Aber natürlich! Überall da, wo Menschen sich verbunden fühlen und eine Gemeinschaft bilden, entsteht auch Kultur: in Gehörlosenvereinen, in Kommunikationszentren oder -foren, beim Sport, in Gehörlosenschulen und in Gehörlosenzentren …“
Prof. Dr. Siegmund Prillwitz, Leiter des Zentrums für Deutsche Gebärdensprache und Kommunikation Gehörloser der Universität Hamburg:
„In der Vergangenheit wurde die Deutsche Gebärdensprache und die damit eng verknüpfte Gehörlosenkultur für die hörende Gesellschaft kaum sichtbar. Nicht selten haben sich Gehörlose ihrer Gebärdensprache geschämt und sie für minderwertig gehalten. Heute ist das anders. Die moderne Sprachwissenschaft hat die nationalen Gebärdensprachen Gehörloser weltweit erforscht und in ihnen interessante und leistungsfähige Sprachsysteme entdeckt. Gehörlose und ihre Verbände stehen heute offen zu ihrer Sprache und identifizieren sich mit ihr und der in ihr hervorgebrachten Kultur. (…)

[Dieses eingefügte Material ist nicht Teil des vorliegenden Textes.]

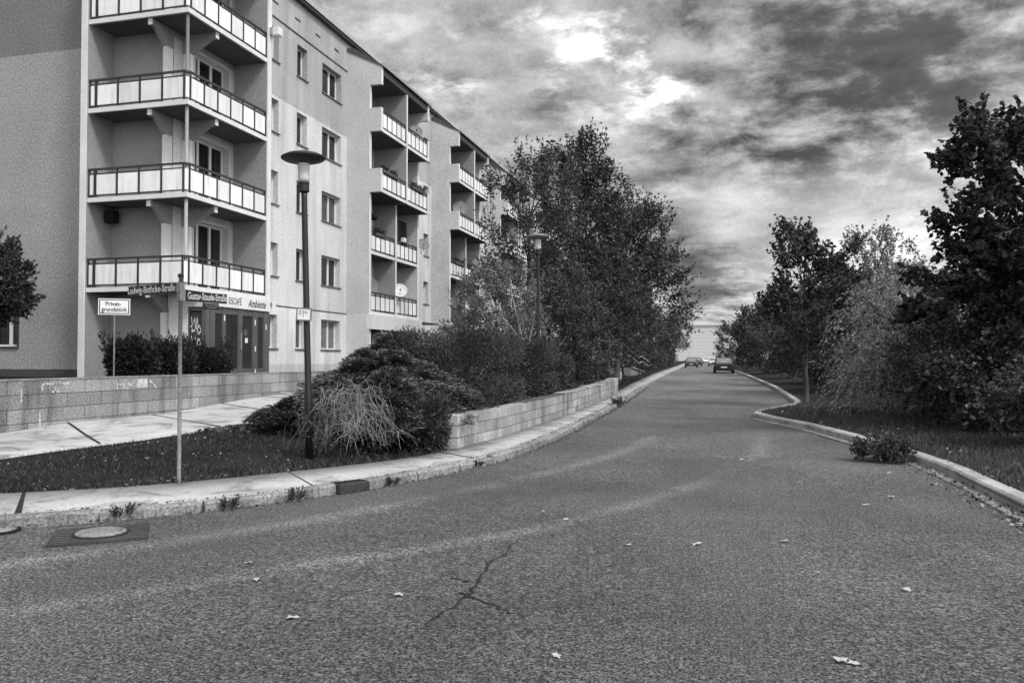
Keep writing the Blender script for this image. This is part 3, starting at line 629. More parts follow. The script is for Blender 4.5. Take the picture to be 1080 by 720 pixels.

Gerade in der heutigen Zeit des Fremdenhasses und der Intoleranz gegen Menschen, die anders sind, ist es wichtig, Signale zu setzen. Das gilt auch für Gehörlose und ihre Gebärdensprachgemeinschaft. Die Kulturtage und der Kongress zur Zweisprachigkeit Gehörloser sind solche Signale!“
Rahmenprogramm:
- Eröffnung. Moderation: Rona Meyendorf und Thomas Zander
- Kunstausstellung mit folgenden Künstlern:
Robert Bisl, Gerda Blanken, Koos de Ligt, Dieter Fricke, Volkmar Jäger, Hans Kalteis, Georg Lechenbauer, Katharina Linne, Matthias Mauersberger, Thomas Mauersberger, Roman Melka, Manfred Mertz, Wilfried Meyer, Marika Müller, Elisabeth Paulus, Franz Paulus, Hannelore Pieringer, Frank Schumann, Mehmet Ilhami Sezen, Michaela Starke, Gottfried Weileder, Rudolf Werner, Harry Wittlinger - Filmtage der Gehörlosen
- Basketball-Länderturnier (Schweden, Italien, Russland, Deutschland)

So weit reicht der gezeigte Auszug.